» **Task requirements**
Lift out all lines below that contain "continues".

>>

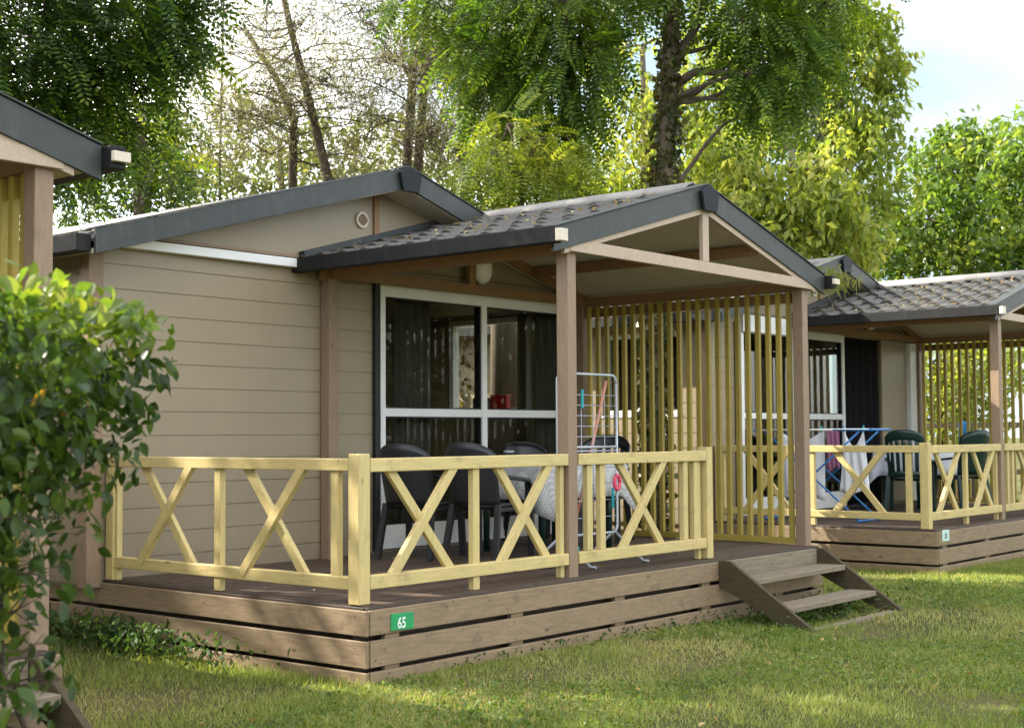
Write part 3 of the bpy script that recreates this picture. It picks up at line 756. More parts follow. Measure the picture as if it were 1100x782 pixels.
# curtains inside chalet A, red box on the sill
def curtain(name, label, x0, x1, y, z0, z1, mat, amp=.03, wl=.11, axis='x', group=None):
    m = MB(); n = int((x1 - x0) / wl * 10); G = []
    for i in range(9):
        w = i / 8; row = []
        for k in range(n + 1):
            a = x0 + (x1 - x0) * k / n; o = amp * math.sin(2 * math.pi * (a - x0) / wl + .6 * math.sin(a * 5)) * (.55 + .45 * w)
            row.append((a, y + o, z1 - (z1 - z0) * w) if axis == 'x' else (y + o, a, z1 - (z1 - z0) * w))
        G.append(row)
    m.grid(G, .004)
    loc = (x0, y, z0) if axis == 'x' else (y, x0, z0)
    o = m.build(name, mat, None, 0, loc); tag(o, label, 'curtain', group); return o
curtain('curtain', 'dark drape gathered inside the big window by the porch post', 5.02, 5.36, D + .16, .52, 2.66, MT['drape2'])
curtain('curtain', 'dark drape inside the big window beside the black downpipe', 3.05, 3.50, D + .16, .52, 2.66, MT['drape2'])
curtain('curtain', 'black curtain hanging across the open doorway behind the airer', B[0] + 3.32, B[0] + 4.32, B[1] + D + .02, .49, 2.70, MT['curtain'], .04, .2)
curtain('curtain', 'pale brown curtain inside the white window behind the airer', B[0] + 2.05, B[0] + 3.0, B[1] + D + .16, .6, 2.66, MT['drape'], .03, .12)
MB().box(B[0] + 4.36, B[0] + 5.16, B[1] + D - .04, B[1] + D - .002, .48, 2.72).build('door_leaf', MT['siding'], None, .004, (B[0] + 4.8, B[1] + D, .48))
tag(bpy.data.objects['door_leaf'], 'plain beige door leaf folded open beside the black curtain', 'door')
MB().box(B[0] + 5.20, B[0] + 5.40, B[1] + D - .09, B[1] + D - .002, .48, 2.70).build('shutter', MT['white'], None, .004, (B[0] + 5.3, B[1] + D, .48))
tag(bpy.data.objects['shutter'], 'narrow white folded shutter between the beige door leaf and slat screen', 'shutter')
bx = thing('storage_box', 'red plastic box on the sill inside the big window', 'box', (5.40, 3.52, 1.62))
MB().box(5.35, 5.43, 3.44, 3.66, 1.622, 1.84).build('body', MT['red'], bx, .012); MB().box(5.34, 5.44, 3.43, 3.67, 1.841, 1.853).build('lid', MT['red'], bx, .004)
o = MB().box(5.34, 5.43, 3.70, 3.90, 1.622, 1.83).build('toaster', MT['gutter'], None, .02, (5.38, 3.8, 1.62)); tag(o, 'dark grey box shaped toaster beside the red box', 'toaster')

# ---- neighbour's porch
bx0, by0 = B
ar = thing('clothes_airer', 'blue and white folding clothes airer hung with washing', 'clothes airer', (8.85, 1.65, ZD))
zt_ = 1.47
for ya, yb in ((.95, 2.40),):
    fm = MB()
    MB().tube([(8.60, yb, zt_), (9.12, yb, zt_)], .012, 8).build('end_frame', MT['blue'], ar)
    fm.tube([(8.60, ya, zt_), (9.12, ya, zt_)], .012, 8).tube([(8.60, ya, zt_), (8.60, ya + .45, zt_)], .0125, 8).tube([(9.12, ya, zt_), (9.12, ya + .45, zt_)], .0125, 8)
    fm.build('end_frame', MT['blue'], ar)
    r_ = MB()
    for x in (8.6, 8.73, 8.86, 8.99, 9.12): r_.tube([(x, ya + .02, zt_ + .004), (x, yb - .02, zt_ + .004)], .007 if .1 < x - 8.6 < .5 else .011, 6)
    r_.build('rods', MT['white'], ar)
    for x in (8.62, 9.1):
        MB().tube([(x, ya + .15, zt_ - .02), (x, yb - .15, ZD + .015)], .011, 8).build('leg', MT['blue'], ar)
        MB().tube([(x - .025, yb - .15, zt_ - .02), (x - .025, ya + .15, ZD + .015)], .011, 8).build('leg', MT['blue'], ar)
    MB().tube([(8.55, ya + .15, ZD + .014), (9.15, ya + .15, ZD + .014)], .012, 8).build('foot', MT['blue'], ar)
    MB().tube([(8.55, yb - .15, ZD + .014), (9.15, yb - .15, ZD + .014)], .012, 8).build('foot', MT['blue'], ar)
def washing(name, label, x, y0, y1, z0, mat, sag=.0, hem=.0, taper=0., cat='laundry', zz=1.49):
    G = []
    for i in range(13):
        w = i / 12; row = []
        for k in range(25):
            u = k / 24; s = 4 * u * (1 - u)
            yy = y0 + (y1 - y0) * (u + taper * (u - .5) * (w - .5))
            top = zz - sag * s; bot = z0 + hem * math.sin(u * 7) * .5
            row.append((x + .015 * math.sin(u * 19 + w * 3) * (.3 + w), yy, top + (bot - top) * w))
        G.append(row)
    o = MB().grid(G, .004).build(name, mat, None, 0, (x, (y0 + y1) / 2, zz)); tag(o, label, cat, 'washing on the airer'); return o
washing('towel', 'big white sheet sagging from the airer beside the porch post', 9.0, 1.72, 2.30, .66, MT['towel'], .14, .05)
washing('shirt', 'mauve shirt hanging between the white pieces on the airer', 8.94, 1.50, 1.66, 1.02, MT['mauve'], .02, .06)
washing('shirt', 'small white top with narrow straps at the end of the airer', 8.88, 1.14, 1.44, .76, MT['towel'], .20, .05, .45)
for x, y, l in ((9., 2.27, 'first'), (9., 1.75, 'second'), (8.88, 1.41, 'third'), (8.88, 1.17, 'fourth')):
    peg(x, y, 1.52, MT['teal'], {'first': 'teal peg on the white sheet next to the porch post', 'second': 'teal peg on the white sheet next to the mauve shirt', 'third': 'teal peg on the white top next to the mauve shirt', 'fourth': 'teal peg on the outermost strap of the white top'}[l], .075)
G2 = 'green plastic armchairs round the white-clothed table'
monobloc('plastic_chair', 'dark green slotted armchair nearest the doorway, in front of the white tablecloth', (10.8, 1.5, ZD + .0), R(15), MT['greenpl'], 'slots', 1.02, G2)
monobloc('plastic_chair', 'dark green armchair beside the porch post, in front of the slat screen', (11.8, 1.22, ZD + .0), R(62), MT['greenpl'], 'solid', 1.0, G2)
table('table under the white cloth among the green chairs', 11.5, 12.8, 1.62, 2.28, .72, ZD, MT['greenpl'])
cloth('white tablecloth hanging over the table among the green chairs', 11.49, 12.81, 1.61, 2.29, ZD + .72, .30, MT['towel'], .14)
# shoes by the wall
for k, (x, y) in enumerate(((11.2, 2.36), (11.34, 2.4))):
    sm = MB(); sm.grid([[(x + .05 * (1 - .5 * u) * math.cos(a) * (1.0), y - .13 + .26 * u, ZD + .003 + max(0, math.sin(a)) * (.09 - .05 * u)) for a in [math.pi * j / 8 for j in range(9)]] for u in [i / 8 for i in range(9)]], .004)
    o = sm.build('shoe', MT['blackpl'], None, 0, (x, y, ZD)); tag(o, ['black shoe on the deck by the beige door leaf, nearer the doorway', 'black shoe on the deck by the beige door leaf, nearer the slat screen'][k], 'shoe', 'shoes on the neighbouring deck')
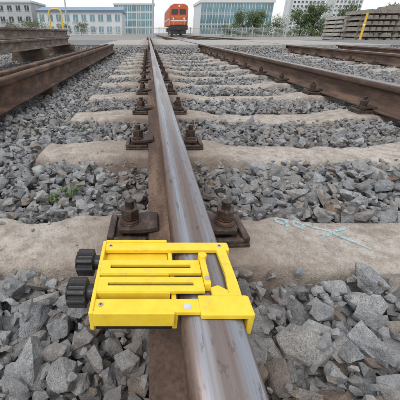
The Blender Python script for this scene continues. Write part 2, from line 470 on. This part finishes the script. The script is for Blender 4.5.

<<
>>

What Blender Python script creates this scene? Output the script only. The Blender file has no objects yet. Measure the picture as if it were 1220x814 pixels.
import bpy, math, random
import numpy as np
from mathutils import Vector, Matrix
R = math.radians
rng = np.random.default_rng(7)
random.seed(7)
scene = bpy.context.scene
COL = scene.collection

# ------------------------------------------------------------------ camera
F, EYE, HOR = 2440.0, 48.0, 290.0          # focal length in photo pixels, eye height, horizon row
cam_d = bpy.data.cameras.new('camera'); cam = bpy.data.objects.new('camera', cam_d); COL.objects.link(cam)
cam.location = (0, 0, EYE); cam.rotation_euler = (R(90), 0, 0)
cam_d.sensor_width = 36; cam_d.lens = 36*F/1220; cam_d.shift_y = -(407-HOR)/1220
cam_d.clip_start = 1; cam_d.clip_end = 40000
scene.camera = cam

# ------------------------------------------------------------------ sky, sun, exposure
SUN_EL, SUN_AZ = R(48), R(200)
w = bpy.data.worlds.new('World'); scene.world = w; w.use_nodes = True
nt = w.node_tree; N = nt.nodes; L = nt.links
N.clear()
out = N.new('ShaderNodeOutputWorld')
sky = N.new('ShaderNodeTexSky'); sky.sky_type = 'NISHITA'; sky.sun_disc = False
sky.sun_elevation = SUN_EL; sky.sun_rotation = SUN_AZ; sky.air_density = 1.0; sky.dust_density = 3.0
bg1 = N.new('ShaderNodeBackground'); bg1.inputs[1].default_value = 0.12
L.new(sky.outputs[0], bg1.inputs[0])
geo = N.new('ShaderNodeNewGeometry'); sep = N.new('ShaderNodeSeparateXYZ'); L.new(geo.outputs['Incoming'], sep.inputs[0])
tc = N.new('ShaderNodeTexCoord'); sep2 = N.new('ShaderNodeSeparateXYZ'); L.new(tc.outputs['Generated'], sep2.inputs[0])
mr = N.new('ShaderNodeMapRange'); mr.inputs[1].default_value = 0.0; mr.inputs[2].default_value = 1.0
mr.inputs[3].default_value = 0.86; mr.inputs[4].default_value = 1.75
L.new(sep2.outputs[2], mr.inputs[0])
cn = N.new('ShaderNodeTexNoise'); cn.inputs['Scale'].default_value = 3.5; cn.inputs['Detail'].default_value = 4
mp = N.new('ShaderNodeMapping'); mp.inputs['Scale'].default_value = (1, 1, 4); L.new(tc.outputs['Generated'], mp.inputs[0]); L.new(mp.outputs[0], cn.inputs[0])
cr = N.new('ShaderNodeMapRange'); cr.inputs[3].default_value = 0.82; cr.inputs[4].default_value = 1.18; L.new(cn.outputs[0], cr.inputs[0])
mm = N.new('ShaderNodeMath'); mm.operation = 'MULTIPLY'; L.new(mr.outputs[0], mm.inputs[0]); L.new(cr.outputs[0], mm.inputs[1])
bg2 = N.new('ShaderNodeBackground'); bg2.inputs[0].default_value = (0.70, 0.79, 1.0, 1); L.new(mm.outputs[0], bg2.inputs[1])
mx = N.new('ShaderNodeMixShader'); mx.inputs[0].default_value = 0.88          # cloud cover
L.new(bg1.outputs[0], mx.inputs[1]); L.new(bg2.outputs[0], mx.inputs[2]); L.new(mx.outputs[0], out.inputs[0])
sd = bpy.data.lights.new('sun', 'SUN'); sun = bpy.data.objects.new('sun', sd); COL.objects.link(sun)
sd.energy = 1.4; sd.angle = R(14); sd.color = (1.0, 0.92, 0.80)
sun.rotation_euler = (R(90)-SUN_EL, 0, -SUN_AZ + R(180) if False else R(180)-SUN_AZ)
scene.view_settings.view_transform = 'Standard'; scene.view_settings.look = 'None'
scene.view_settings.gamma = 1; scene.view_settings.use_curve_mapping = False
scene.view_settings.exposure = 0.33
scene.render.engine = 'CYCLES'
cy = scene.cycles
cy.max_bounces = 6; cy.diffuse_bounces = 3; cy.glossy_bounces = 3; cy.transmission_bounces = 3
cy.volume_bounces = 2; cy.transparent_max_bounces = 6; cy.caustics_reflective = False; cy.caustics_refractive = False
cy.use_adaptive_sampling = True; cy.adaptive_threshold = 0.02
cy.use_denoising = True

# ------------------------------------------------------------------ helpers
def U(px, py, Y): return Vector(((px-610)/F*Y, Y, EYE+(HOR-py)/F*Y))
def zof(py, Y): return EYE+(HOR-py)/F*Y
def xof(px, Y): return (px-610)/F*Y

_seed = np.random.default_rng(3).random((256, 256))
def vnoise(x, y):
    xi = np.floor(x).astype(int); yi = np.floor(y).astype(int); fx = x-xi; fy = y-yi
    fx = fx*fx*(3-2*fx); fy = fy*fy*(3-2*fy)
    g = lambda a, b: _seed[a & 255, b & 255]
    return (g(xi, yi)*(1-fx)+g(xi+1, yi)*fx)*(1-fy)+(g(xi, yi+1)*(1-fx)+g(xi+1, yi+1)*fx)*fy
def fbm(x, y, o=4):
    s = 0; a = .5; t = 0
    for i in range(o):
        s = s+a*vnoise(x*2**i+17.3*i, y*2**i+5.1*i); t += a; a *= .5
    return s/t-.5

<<
>>

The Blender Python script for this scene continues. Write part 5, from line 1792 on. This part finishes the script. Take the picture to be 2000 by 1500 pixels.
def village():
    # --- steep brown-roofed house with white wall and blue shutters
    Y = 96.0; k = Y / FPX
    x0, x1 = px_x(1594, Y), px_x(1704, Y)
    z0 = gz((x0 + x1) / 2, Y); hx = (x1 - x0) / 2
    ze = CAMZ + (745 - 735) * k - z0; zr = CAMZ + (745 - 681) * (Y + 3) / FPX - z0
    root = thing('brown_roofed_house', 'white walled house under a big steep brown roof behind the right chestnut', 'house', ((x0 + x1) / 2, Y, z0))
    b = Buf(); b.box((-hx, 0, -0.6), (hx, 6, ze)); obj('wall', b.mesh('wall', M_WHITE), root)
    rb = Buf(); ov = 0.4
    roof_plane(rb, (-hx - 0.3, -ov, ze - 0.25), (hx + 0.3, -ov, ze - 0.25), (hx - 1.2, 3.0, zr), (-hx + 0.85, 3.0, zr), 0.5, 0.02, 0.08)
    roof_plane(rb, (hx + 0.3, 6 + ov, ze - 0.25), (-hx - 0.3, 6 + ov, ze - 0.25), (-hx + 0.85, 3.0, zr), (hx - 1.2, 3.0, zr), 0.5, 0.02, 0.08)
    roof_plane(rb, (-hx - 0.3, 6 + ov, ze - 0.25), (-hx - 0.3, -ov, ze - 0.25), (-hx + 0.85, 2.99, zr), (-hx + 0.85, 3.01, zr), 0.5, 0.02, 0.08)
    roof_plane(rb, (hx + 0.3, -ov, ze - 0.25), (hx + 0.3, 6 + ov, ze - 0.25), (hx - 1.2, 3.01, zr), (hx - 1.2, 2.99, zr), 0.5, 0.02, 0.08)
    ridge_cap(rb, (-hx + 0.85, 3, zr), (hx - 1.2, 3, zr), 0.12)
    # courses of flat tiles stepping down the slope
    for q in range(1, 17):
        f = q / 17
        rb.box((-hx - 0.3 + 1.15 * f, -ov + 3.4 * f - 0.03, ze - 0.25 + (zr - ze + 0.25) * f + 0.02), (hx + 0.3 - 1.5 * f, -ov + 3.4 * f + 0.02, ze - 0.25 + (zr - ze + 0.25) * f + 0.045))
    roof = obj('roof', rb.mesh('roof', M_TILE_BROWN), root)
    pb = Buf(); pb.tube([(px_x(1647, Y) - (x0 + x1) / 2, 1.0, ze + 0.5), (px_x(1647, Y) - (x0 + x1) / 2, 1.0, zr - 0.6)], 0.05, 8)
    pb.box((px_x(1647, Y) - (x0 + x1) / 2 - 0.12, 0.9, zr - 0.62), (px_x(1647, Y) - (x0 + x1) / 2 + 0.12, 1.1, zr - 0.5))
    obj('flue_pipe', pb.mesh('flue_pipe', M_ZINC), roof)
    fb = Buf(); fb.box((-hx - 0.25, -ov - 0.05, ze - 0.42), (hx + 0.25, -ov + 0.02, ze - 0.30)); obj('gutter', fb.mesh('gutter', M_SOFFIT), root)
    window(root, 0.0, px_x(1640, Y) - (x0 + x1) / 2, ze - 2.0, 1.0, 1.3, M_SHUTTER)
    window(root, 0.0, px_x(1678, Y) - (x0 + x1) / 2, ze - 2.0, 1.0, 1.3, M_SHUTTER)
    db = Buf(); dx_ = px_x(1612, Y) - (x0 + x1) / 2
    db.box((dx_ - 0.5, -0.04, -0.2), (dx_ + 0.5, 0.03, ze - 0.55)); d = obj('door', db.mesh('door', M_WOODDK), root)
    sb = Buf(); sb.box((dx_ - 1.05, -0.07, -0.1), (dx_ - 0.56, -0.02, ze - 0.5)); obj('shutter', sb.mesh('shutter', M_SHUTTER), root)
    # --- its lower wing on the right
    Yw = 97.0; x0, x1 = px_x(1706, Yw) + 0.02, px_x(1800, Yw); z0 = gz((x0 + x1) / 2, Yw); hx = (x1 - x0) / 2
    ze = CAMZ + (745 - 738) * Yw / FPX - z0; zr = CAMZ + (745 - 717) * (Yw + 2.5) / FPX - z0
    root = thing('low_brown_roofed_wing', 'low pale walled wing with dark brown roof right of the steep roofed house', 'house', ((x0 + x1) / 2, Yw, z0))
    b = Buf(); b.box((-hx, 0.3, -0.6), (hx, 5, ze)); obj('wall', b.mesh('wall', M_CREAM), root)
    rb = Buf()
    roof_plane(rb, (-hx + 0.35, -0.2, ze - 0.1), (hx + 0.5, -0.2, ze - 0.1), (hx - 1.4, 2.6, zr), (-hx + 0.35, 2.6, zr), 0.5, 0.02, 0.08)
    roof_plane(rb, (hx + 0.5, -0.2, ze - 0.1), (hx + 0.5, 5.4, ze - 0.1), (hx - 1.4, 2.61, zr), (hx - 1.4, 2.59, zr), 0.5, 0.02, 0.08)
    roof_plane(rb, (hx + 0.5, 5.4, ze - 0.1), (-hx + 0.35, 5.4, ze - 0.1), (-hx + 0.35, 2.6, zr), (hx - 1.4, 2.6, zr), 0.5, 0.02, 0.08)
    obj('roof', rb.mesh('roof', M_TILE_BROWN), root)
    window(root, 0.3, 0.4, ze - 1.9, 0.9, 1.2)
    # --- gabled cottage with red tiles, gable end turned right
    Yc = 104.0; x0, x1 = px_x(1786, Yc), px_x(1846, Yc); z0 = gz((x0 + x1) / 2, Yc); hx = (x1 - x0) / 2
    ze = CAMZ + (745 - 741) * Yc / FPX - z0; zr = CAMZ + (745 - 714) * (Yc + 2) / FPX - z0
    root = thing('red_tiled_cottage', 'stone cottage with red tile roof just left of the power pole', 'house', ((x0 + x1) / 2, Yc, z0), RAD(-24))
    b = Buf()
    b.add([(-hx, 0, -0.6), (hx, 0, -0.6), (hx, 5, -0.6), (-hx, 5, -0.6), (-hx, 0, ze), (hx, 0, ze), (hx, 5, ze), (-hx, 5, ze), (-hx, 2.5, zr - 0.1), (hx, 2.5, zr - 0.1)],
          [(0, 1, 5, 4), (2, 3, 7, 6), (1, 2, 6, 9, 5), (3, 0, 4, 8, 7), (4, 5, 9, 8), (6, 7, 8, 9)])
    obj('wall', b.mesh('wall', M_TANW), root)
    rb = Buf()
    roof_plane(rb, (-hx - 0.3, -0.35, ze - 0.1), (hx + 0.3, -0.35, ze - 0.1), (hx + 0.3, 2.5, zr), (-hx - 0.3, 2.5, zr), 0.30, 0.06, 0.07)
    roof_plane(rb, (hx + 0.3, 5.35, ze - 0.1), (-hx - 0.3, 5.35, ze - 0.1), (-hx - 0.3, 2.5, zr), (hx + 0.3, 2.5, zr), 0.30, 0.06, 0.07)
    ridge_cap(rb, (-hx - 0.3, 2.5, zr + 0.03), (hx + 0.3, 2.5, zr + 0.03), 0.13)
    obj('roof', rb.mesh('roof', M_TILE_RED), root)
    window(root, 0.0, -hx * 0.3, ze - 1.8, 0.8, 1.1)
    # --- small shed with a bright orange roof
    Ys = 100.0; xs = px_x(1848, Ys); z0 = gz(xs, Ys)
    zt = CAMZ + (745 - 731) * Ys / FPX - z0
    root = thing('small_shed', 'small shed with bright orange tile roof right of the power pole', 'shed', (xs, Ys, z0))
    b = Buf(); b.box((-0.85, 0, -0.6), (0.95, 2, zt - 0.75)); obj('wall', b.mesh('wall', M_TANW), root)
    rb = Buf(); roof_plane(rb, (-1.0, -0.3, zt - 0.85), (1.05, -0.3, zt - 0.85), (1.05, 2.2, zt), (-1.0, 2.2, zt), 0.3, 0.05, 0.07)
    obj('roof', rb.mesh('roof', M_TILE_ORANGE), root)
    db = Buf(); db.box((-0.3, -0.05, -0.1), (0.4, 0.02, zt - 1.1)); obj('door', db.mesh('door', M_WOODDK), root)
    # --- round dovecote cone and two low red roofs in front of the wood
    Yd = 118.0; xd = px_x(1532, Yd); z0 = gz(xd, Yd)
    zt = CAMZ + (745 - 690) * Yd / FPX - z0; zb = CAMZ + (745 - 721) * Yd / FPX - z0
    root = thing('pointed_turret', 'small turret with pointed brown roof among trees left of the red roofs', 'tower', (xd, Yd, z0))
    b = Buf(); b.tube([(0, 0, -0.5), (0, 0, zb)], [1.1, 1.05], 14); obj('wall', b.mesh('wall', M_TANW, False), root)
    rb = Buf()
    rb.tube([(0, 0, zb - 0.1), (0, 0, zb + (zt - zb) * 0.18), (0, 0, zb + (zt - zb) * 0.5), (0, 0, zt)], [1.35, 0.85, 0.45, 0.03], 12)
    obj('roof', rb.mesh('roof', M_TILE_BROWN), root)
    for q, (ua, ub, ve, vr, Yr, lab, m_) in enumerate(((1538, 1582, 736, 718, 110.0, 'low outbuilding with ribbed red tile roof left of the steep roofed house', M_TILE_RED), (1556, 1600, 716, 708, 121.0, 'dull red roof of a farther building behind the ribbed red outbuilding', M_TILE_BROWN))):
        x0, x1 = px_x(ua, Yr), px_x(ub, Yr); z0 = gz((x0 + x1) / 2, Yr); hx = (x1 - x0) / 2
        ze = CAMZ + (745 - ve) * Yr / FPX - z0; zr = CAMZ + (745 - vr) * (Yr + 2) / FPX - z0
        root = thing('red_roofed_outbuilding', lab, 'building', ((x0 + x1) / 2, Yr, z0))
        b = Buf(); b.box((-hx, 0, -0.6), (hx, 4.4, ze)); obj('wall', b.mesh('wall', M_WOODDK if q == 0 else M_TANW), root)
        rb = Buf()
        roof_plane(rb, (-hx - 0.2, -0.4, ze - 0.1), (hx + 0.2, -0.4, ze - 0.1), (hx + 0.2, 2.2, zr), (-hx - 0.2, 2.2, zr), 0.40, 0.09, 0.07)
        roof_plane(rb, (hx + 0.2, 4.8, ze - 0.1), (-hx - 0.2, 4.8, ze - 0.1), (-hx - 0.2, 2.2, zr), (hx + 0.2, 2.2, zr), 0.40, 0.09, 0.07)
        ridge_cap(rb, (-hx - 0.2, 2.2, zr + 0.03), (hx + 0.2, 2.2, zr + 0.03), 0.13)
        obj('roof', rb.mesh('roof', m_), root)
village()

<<

» **Answer to the problem**
The Blender Python script for this scene continues. Write part 2, from line 470 on. This part finishes the script. The script is for Blender 4.5.
The Blender Python script for this scene continues. Write part 5, from line 1792 on. This part finishes the script. Take the picture to be 2000 by 1500 pixels.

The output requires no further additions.